Credo che, crescendo, uno degli elementi più rilevanti è ciò di cui si discute a tavola con la propria famiglia. Nel tempo, il concetto di famiglia si amplia e sfilaccia, ma ciò di cui si parla in situazioni intime e percepite come familiari rimane indubbiamente un pilastro identitario, forse non troppo sondato. Per la nostra cultura, abbastanza unanimemente, questo rimane un momento irrinunciabile, sopravvissuto ai mutamenti storici, qui più che altrove.

Per esempio, una mia compagna d’università, Yashodhara Krishna Singh, aveva portato avanti una ricerca sul legame tra i disturbi del comportamento alimentare (Dca) e la cultura di mettersi a tavola insieme. Semplificando, in culture dove si mangia più di fretta e in solitudine, come, nel suo caso di studio, in Inghilterra, è più facile che un Dca passi in sordina tra i membri di una “famiglia”. Il modo in cui il cibo viene trattato e significato ha, chiaramente, un impatto sui Dca. Fra tutti, questo forse è una delle poche costanti nella maggioranza dei nuclei familiari.

Intorno al culto familiare del cibo, ci sarebbe molto altro da dire: per esempio, su come si esalta l’abbondanza di una tavola imbandita e su cosa quello significa per la classe d’appartenenza della famiglia in questione. Tutto ciò che esula dal cibo a tavola non è però meno importante. È qualcosa che si nota negli altri: se a tavola, crescendo, hanno sentito discutere assiduamente di politica interna o di come era andata, per davvero, la giornata di ognuno, se mangiavano con la Tv accesa e il telefono in mano; in solitudine, in silenzio o coperti di urla.

Per continuare quest’esercizio di immedesimazione, si potrebbe deportare una famiglia in una stanza finta, in un set da Ikea. Così si tolgono alcuni degli elementi più significativi come la qualità delle stoviglie e dei tessuti e l’odore e lo stato della cucina o della sala da pranzo. Se ci si sofferma ad ascoltarli, per un’ora o giù di lì, dovremmo riuscire a delineare alcuni elementi. Primo fra tutti, forse, quanto e se si amano, le tensioni pregresse e quelle in divenire, e tutte le questioni affettive che trattano alcuni film francesi indipendenti.

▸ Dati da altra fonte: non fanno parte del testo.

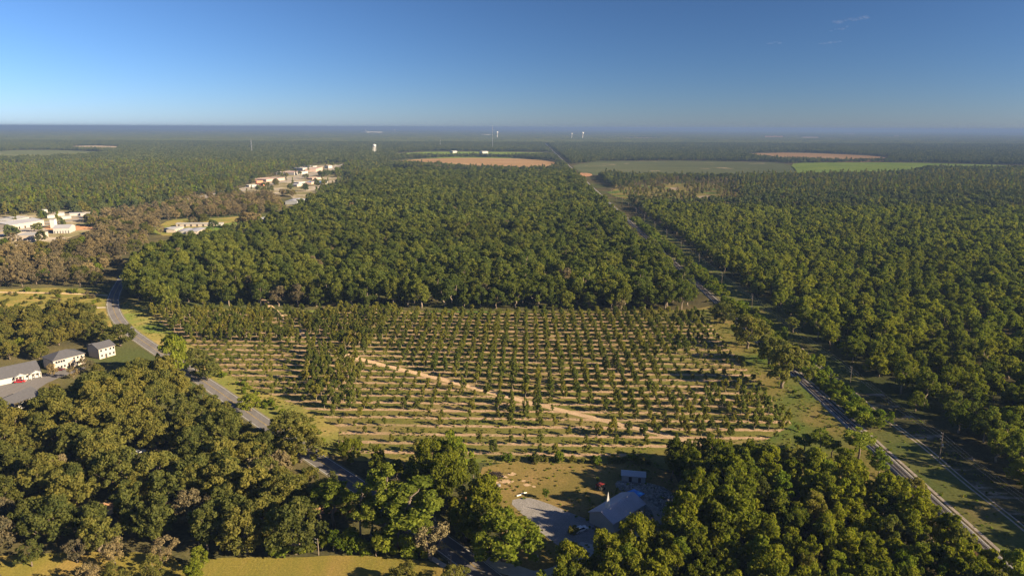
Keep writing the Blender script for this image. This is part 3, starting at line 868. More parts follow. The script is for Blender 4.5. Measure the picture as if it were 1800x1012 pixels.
# ------------------------------------------------------------------ hero trees: name, kind, material, foot px, foot py, top py, crown width px, tone, label
HERO = [
    ('oak_tree', 'oak', 'wood', 1062, 1016, 934, 58, .85, 'bright green round tree in front of the church gable'),
    ('oak_tree', 'oak', 'wood', 1108, 998, 903, 66, .75, 'tall bright green tree covering the near church wall'),
    ('oak_tree', 'oak', 'wood', 1152, 985, 918, 52, .9, 'yellow-green tree right of the yard track below the church'),
    ('oak_tree', 'oak', 'wood', 1002, 1022, 952, 66, .8, 'golden-green tree at the left tip of the front wood'),
    ('shrub', 'shrub', 'oak', 1041, 912, 893, 16, .8, 'golden bush against the left corner of the church'),
    ('shrub', 'shrub', 'oak', 1006, 940, 922, 18, .7, 'rounded golden bush beside the white parked car'),
    ('pine_tree', 'pine', 'pine', 590, 930, 842, 62, .55, 'leaning pine with bare pale trunk and sparse crown left of the road bend'),
    ('pine_tree', 'pine', 'pine', 634, 952, 852, 46, .8, 'small rounded bright pine at the left of the roadside pine clump'),
    ('pine_tree', 'pine', 'pine', 680, 950, 826, 66, .85, 'tallest round-topped pine at the back of the roadside clump'),
    ('pine_tree', 'pine', 'pine', 720, 962, 856, 92, .6, 'broad domed pine at the right of the roadside clump'),
    ('pine_tree', 'pine', 'pine', 740, 975, 890, 60, .75, 'lower green pine beside the road at the edge of the clump'),
    ('pine_tree', 'pine', 'pine', 654, 960, 880, 40, .9, 'slender yellow-green pine in the middle of the roadside clump'),
    ('pine_tree', 'pine', 'pine', 700, 968, 892, 62, .45, 'front pine of the roadside clump above the golden field'),
    ('oak_tree', 'oak', 'oak', 520, 972, 880, 108, .12, 'big dark green oak standing alone behind the golden field'),
    ('bare_tree', 'autumn', 'twig', 757, 985, 920, 56, .4, 'grey-brown leafless tree at the road corner of the golden field'),
    ('willow_tree', 'oak', 'shrub', 885, 985, 905, 110, .75, 'pale yellow-green spreading tree right of the road by the gravel lot'),
    ('oak_tree', 'oak', 'wood', 850, 955, 868, 92, .7, 'dense green oak between the road and the gravel lot'),
    ('oak_tree', 'oak', 'wood', 845, 905, 832, 58, .75, 'narrow yellow-green tree left of the burnt brush pile'),
    ('oak_tree', 'oak', 'wood', 818, 950, 880, 60, .3, 'shaded oak behind the road edge left of the spreading tree'),
    ('poplar_tree', 'pecan', 'shrub', 800, 845, 757, 60, .7, 'tall yellow-green tree at the front edge of the orchard'),
    ('oak_tree', 'oak', 'wood', 762, 850, 772, 74, .55, 'rounded green tree left of the tallest tree at the orchard front'),
    ('oak_tree', 'oak', 'wood', 740, 880, 810, 64, .35, 'dark tree in the shaded hollow above the road'),
    ('oak_tree', 'oak', 'wood', 790, 890, 800, 76, .35, 'dark green tree below the tallest tree at the orchard front'),
    ('oak_tree', 'oak', 'wood', 618, 815, 770, 42, .45, 'small round tree where the road meets the orchard corner'),
    ('oak_tree', 'oak', 'oak', 505, 785, 728, 74, .5, 'green oak hiding the road beside the orchard grass'),
    ('oak_tree', 'oak', 'shrub', 441, 722, 694, 36, .95, 'low bright green tree standing over the road'),
    ('oak_tree', 'oak', 'oak', 528, 812, 752, 76, .75, 'golden olive oak with yellow patches on the road bank'),
    ('pine_tree', 'pine', 'pine', 1440, 808, 752, 30, .7, 'slender pine standing in the grass above the front wood'),
    ('pine_tree', 'pine', 'pine', 1506, 815, 755, 48, .8, 'flat-crowned pine beside the railway in front of the hedge end'),
    ('pine_tree', 'pine', 'pine', 1412, 800, 762, 28, .2, 'short dark pine left of the slender pine'),
    ('pine_tree', 'pine', 'pine', 1462, 806, 772, 30, .3, 'thin ragged pine right of the slender pine'),
    ('poplar_tree', 'pecan', 'shrub', 1544, 838, 786, 34, .35, 'grey-green leaning tree at the railway edge'),
    ('poplar_tree', 'wood', 'oak', 1604, 885, 842, 36, .85, 'pale tree covering the railway above the front wood'),
    ('oak_tree', 'oak', 'oak', 1314, 612, 554, 66, .55, 'grey-green rounded oak between orchard corner and railway'),
    ('oak_tree', 'oak', 'oak', 1374, 682, 606, 64, .6, 'biggest solitary oak on the grass strip beside the railway'),
    ('oak_tree', 'oak', 'oak', 1352, 640, 590, 50, .3, 'dark oak between the two pale oaks by the railway'),
    ('oak_tree', 'oak', 'oak', 1272, 568, 532, 46, .15, 'dark low oak beside the far corner of the orchard'),
    ('poplar_tree', 'wood', 'pecan', 1393, 585, 558, 20, .8, 'small single tree beside the power line track'),
    ('poplar_tree', 'wood', 'pecan', 1212, 474, 450, 16, .6, 'small brownish tree between railway and grass corridor'),
    ('bare_tree', 'autumn', 'twig', 1089, 548, 520, 20, .3, 'leafless grey tree in the front line of the tall grove'),
    ('autumn_tree', 'oak', 'autumn', 436, 402, 372, 34, .98, 'golden tree standing out above the dark grove near the sheds'),
    ('oak_tree', 'oak', 'pecan', 293, 548, 500, 36, .8, 'pale green tree with bright trunk at the left corner of the tall grove'),
    ('oak_tree', 'oak', 'oak', 365, 668, 630, 42, .15, 'dark rounded oak on the orchard side of the road'),
    ('oak_tree', 'oak', 'oak', 345, 652, 612, 38, .2, 'dark oak above the road next to the orchard'),
    ('oak_tree', 'oak', 'shrub', 315, 662, 588, 42, .8, 'tall bright green tree hiding the road below the bend'),
    ('oak_tree', 'oak', 'oak', 212, 608, 570, 44, .1, 'dark oak beside the smallest apartment house'),
    ('cedar_tree', 'wood', 'shrub', 958, 877, 859, 9, .1, 'small dark cedar alone in the clearing by the gravel lot'),
    ('cedar_tree', 'wood', 'shrub', 1050, 848, 838, 6, .95, 'tiny bright cedar beside the red tractor'),
    ('cedar_tree', 'wood', 'shrub', 352, 1005, 962, 26, .95, 'bright green pointed tree at the left corner of the golden field'),
    ('cedar_tree', 'wood', 'shrub', 340, 1030, 985, 26, .8, 'bright green bushy tree at the bottom edge left of the golden field'),
    ('oak_tree', 'oak', 'oak', 715, 1030, 990, 44, .7, 'olive tree at the bottom edge in front of the golden field'),
    ('oak_tree', 'oak', 'oak', 800, 1045, 998, 56, .6, 'low olive tree between driveway rut and road at the bottom'),
]
HP = []
for i, (nm, kind, mat, bx, by, ty, wpx, tone, lab) in enumerate(HERO):
    p = P(bx, by); h = height_for(bx, by, ty)
    dist = (Vector((0, 0, CAM_H)) - p).length
    cm, tm, H0 = get_crown(kind, i % VARIANTS[kind], mat)
    xs = np.empty(len(cm.vertices) * 3, np.float32); cm.vertices.foreach_get('co', xs); xs = xs.reshape(-1, 3)
    wn_ = np.percentile(np.abs(xs[:, 0]), 97) * 2
    w = wpx * dist / FPX / wn_
    top = np.percentile(xs[:, 2], 99.5)
    put_tree(nm, kind, i, mat, p, h * H0 / top, w, random.uniform(0, 6.28), tone, lab)
    HP.append((p.x, p.y, wpx * dist / FPX * 0.42))
HP = np.array(HP)
def clear_of_heroes(x, y, f=1.0):
    ok = np.ones(x.shape, bool)
    for hx, hy, r in HP: ok &= np.hypot(x - hx, y - hy) > r * f + 1.2
    return ok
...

Ho notato che in alcune famiglie la tavola simboleggia la condivisione di saperi, l’ampliamento del capitale culturale. Forse il miglior modo per capirsi è scambiarsi a rotazione le famiglie, andare a sentire cosa dicono gli altri, se c’è qualcuno che, a tavola, pratica l’ascolto attivo, la comunicazione non-violenta. Crescendo l’hanno imparato un po’ tutti che l’unico modo di farsi ascoltare a tavola è invitare un ospite, un jolly che rafforza le nostre narrazioni e le nostre esperienze di vita, che obbliga il pubblico all’ascolto, anche solo per educazione e non necessariamente per curiosità.

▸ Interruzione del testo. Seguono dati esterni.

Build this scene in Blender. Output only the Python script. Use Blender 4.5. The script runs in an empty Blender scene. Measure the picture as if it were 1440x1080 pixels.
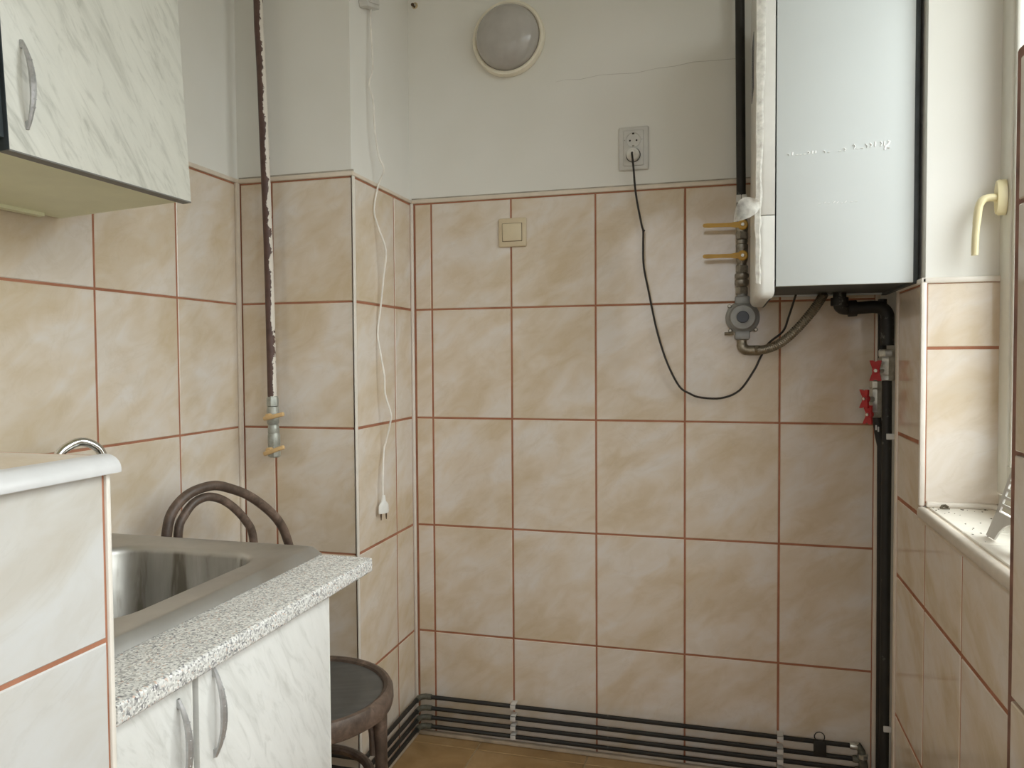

Così facendo, in quel nucleo si crea una crepa e s’infiltra una novità: un modo nuovo di pensare, una nuova informazione. Alcune famiglie funzionano a compartimenti stagni, sono luoghi militarizzati in cui è impossibile forare il consenso armato intorno ad alcuni temi. A rotazione, bisognerebbe scambiarsi le famiglie, così da essere costretti a passare il tempo con persone che non stimiamo, che non la pensano come noi, ma che siamo costretti ad ascoltare con una certa dose di creanza. Ciò di cui si parla a tavola riproduce l’iniquità del mondo fuori. Se, a rotazione, potessimo visitare le famiglie degli altri forse saremmo meno bigotti, meno piccolo-borghesi. Forse ci vorremmo più bene.